* [DATA]
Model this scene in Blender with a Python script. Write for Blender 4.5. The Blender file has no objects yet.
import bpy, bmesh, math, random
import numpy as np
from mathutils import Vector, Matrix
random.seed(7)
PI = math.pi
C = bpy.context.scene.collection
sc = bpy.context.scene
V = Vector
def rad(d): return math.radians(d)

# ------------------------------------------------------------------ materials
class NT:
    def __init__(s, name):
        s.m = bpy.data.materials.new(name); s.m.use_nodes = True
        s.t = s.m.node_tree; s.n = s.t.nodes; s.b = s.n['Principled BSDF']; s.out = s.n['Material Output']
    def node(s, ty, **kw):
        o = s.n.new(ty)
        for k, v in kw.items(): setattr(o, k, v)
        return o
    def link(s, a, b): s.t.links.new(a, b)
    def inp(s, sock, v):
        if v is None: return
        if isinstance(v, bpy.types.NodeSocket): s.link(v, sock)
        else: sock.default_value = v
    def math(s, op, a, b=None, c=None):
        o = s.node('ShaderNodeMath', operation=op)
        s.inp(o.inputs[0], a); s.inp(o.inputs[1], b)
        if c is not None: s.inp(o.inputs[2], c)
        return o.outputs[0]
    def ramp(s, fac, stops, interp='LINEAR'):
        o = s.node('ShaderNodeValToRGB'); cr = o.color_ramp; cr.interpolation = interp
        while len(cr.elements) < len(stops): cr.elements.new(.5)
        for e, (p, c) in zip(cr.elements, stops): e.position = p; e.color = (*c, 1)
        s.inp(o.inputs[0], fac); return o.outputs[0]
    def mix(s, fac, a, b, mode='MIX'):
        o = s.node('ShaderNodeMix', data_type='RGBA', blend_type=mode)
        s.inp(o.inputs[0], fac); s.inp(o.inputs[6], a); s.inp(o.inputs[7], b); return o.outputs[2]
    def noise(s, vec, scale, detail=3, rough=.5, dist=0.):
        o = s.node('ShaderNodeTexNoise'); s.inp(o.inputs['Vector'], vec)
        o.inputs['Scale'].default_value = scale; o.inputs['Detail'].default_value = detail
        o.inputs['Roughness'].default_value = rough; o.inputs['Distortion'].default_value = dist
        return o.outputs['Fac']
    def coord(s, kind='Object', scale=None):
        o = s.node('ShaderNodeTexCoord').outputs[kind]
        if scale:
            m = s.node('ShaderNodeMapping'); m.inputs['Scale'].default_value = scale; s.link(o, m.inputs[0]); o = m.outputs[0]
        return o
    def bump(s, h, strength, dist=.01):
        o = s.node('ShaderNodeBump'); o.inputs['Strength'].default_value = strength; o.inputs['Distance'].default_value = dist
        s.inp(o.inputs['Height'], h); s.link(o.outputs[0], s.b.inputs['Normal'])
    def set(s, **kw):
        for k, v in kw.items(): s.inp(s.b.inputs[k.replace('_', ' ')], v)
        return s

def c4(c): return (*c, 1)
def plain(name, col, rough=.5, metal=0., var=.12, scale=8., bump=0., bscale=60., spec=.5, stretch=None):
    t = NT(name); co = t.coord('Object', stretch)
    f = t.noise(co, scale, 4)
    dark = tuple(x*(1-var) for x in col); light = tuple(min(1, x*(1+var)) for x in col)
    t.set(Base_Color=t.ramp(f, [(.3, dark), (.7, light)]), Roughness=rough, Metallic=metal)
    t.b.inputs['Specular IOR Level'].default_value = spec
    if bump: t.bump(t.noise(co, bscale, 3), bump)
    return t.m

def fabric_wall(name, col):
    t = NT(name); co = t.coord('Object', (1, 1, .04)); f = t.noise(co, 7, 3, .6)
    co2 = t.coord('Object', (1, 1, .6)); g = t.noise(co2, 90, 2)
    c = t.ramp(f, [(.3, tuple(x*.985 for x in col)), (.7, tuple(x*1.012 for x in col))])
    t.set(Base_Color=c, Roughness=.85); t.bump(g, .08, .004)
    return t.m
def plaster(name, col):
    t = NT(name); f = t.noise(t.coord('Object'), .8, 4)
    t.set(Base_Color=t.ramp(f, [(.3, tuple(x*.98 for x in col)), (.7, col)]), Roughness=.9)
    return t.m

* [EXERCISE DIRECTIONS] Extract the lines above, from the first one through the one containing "def rad(d): return math.radians(d)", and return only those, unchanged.

* [ANSWER TO THIS TASK]
Model this scene in Blender with a Python script. Write for Blender 4.5. The Blender file has no objects yet.
import bpy, bmesh, math, random
import numpy as np
from mathutils import Vector, Matrix
random.seed(7)
PI = math.pi
C = bpy.context.scene.collection
sc = bpy.context.scene
V = Vector
def rad(d): return math.radians(d)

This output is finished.